Yep. I'm NHS and rather than do Secret Santa we all bring in small gifts, bottles of wine etc then raffle them off and give the proceeds to a local charity. We always have a verified amount raised and a follow up thank you letter from the charity in question. We donate to relatively small local charities and still get a headed letter thanking us as a team.
 
In all seriousness, is it possible she hasn't shown you the receipts because she knows you don't like her and it bothers you?

The OP claims that a certain cynicism about the 'charidee' claims are widespread. If everyone else has seen the receipts and personalised thank you letters from the charities involved then that probably wouldn't be the case.

People who like to very publicly raise money for charidee are, ime, very unlikely to not put the 'thank you for raising £X' letter in as prominent a place as possible for as long as possible. That's the nature of such people - it stinks, it stinks like my fucking dog when he's rolled in a dead cat.

Oh, and Harry Smiles - is a thread in the serious bit of Urban where people ask for help, please try and keep the twatty crayoning to the comedy threads. Unless, of course, you'd like others to crayon all over the next thread you post where you ask for help...
 
Where do you print your's off from? :hmm:

Usually there are emails from the charity.. thank you letters...etc
The total collected is always put up for all to see.
Often times the money is lodged into a charity bank account and the receipt is the lodgement slip. It gets photocopied and given to everyone.
 
The OP claims that a certain cynicism about the 'charidee' claims are widespread. If everyone else has seen the receipts and personalised thank you letters from the charities involved then that probably wouldn't be the case.

People who like to very publicly raise money for charidee are, ime, very unlikely to not put the 'thank you for raising £X' letter in as prominent a place as possible for as long as possible. That's the nature of such people - it stinks, it stinks like my fucking dog when he's rolled in a dead cat.

Oh, and Harry Smiles - is a thread in the serious bit of Urban where people ask for help, please try and keep the twatty crayoning to the comedy threads. Unless, of course, you'd like others to crayon all over the next thread you post where you ask for help...

Unless the OP is seriously planning on burning her colleague in the work car park, I don't think my twatty crayoning has offended them too much.

The OP says her department don't give anymore but the colleague raises lots from the rest of the building. The other departments may be perfectly convinced, maybe by evidence, that the money is going where advertised
 
Unless the OP is seriously planning on burning her colleague in the work car park, I don't think my twatty crayoning has offended them too much.

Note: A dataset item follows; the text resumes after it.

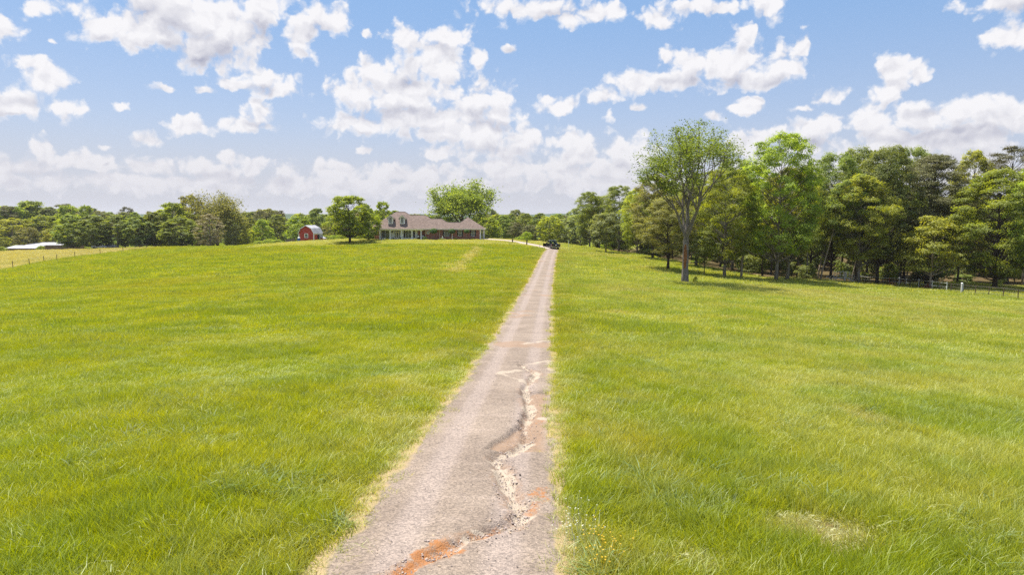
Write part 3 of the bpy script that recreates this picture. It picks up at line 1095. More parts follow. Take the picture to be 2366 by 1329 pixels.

The OP says her department don't give anymore but the colleague raises lots from the rest of the building. The other departments may be perfectly convinced, maybe by evidence, that the money is going where advertised
All correct apart from that I am a male child
 
The company that I used to work for always had people raising money for charity all the time and quite large sums. Nobody ever made receipts public but, on the occasions Ì did it, I always received a thank you letter or email from the charity.

I would just phone one of the charities and ask if a particular donation had been made. You could ask under the pretext of wanting to know the final amount given as you'd lost track in the office. Then you'd know.
 
All the charity thank you letters get displayed for a while on our staff notice board. Maybe it could be suggested at your office.

Someone bought in 2 massive pork pies and pickle for their birthday. They left it out on the table and didnt put it back in the fridge and someone had it away.
Food not nailed down is fair game as far as I'm concerned !
 
I worked somewhere a long time ago with a communal kitchen and fridge. Someone would take a random bite from any old random packed lunch in the fridge and then put the bitten sarnie back as it were. Never discovered the culprit. Never used a communal work fridge since.

Label it 'jizz sponge'.

But for weirdness, who gives a fuck.